Any new material is a treat, but I’d say that the only substantial change is the 4-year transition; after the breathtaking Transamerica Pyramid scene, having only tiny text on the screen to indicate a 4 year jump is a bit anticlimactic. It’s funny to imagine a the look of satisfaction on the face of the studio executive, sure that taking 7 minutes out of a 165min film would turn it into a top grosser.



During the Q&A that followed, the painfully shy Fincher (who seemed to be attempting to hide behind a hand held microphone) fielded question regarding shooting features digitally (the Viper camera was used on Zodiac, but each digital camera has quirks that have to be dealt with), working with actors (If they’re not cooperating, make them to a bunch of takes without any direction and have them come crawling back), Mission Impossible III (besides not wanting to do another sequel with a “3” in the title all that much, the studio wanted to start production with only 40 pages of script and Fincher balked), and the surprising difficulty in getting permission to use vintage studio logos.

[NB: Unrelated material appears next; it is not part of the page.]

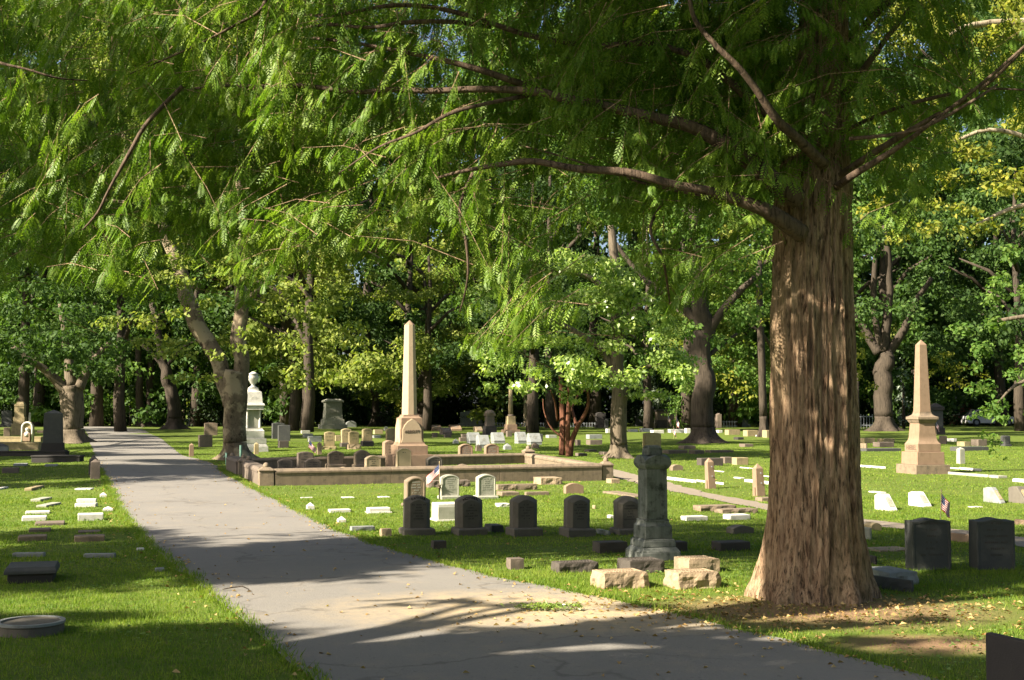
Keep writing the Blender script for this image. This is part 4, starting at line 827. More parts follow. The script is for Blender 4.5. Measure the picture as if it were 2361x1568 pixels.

All in all, it was an amazing four hours. The digital projection at the Walter Reade was flawless, and rivals the recent digital Blade Runner showing at the Ziegfeld for pure clarity of image. It was also projected right off Fincher’s own digital copy; I’ve been slow to warm to shooting films digitally, even Michael Mann – who has achieved amazing night visuals with Collateral and Miami Vice - can’t quite get a handle on the excessive grain and the plastic sheen it can give to human skin. Zodiac is the first film that supports the argument that digital is the future of filmmaking. The slightly washed-out look is how most of us regard the period, and the clarity it gives to night shots (just look at the films opening shot, featuring fireworks over Vallejo) is stunning.

This cut of Zodiac will appear on DVD and HD-DVD on January 8th, featuring some of the best packaging we've ever seen.